Curator: Neta Gal-Azmon

06/04/2017 - 05/08/2017

In an attempt to restrain the natural human tendency and prevent people from abusing their power, modern democracies have formulated several basic principles to promote equality and reduce social injustice — including the separation of powers, majority rule (not at the expense of minority rights), freedom of the press, and so on. Today, it seems that these core values are being tested.
The exhibition “Citizens” was conceived in response to social inclinations currently challenging civil society in Israel and in other democracies in the free world. In view of the instability felt throughout the world, questions arise regarding the strength of present-day democracy and its ability to face cultural transformations and political upheavals. A stormy change of government in the USA, the rise of extremist regimes in the Middle East, the migration of millions who flee violence and destruction in their homelands — all these only reinforce the fear, uncertainty, and threat, further complicating the already complex democratic way of life.
The exhibition spans works by artists from Israel, USA, Spain, Italy, Canada, and Poland. These are read in the light of theories which already warned against the slippery slope from liberalism to totalitarianism in the 1950s. The participating artists ask questions about the innate tension between citizen’s rights and government authorities, shedding light on their points of collision. Through their works, the show explores the conflict between the state’s duty to protect itself and its citizens, and its counter duty to safeguard basic human rights, such as the freedom of association, the right to privacy, and the freedom of expression.
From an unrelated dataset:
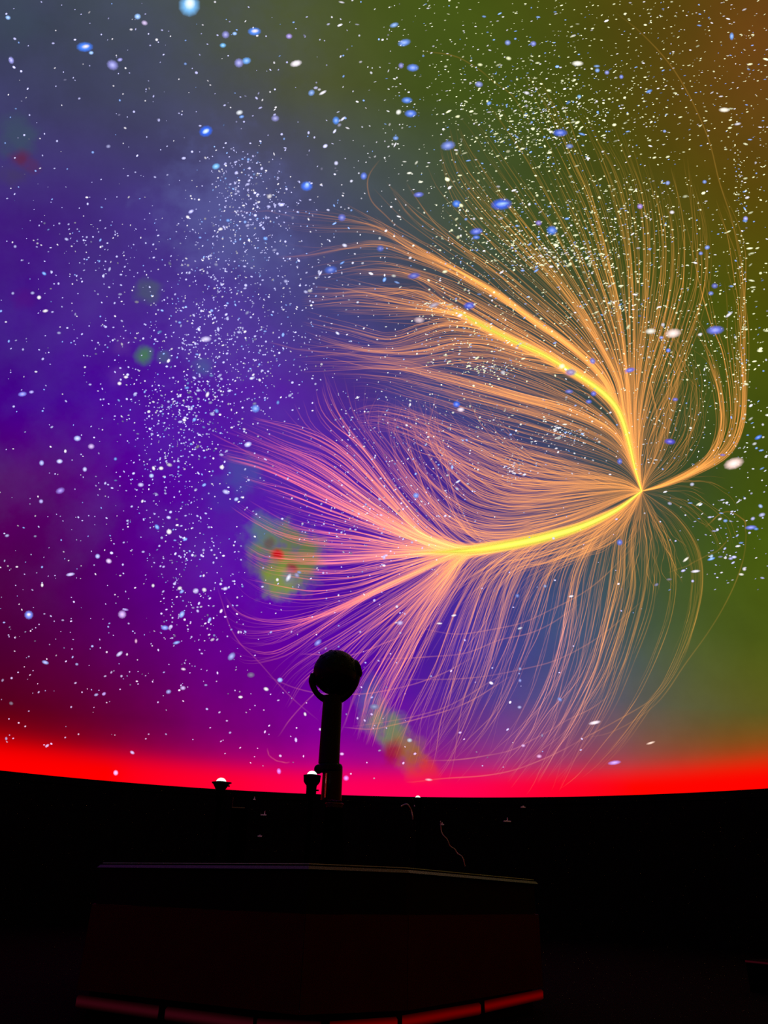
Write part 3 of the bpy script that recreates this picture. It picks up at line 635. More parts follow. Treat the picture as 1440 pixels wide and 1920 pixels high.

The exhibition features current reflections — at times critical, at others humorous — on notions such as totalitarian democracy, which embody the “paradox of freedom,” or the assumption that the realization of freedom entails the employment of coercive means and violence. Some of the featured works are centered on the Panopticon — the surveillance apparatus conceived by 18th century philosopher, Jeremy Bentham — and on Foucault’s interpretation of that concept, as a model for the anonymity of power in modern society and as an image of the individual’s internalization of the disciplining and signifying gaze.